Werking now lives in Indiana. He values his destroyed collection at more than $25,000 and says he is entitled to triple damages, a high-enough amount to give the federal court diversity jurisdiction.

MLive.com and the Holland Sentinel have Dec. 17 stories on Maloney’s latest decision, which was issued last month. How Appealing notes the coverage, while the Volokh Conspiracy has highlights from the prior opinion, issued in August 2019.

A lawyer for Werking’s parents has hired Victoria Hartmann, the executive director of the Erotic Heritage Museum in Las Vegas, as an expert to help determine damages, according to the Holland Sentinel.

Werking had moved into his parents’ home in October 2016 after a divorce. He called police about an “incident,” spurring officers to ask Werking to leave the home for at least three days.
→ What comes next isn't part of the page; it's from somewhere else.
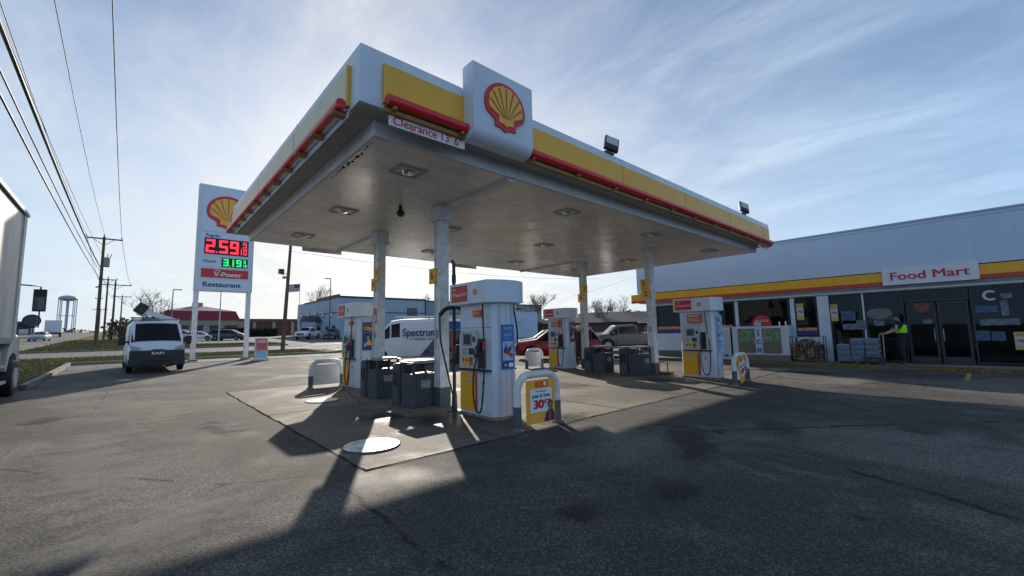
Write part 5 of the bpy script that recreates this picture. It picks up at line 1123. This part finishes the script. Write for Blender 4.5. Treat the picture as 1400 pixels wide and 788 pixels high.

After leaving in August 2017, Werking asked his parents to return his property multiple times. While Werking received some possessions, he didn’t get the pornography or sex toys. In early 2018, Werking’s father informed him that the pornography had been destroyed, along with his sex toys and “smutty magazines.”

“Frankly, David,” his father wrote in an email, “I did you a big favor by getting rid of all this stuff for you.” In a later email, Werking’s father said he destroyed the pornography “for your own mental and emotional health.”

Werking had sued for conversion of his property under Michigan law, which bars individuals from converting another’s property to their own use. Michigan caselaw makes clear that converting property to one’s own use can include destruction because of a belief that the destroyed items have “deleterious effects,” Maloney said.

A lawyer for the parents had argued that Werking assumed the risk that his property would be destroyed because of a warning from his parents before he moved in. The parents had asked Werking not to bring any porn with him and warned that it would be destroyed if he did so.

Maloney said assumption of risk is a doctrine that applies to negligence, not an intentional tort like conversion.

Werking also said the parents could not argue that Werking had abandoned the property because that doctrine doesn’t apply to a statutory conversation claims. If it did apply, the facts make clear that there was no abandonment because the parents refused to allow Werking to return to collect the items, Maloney said.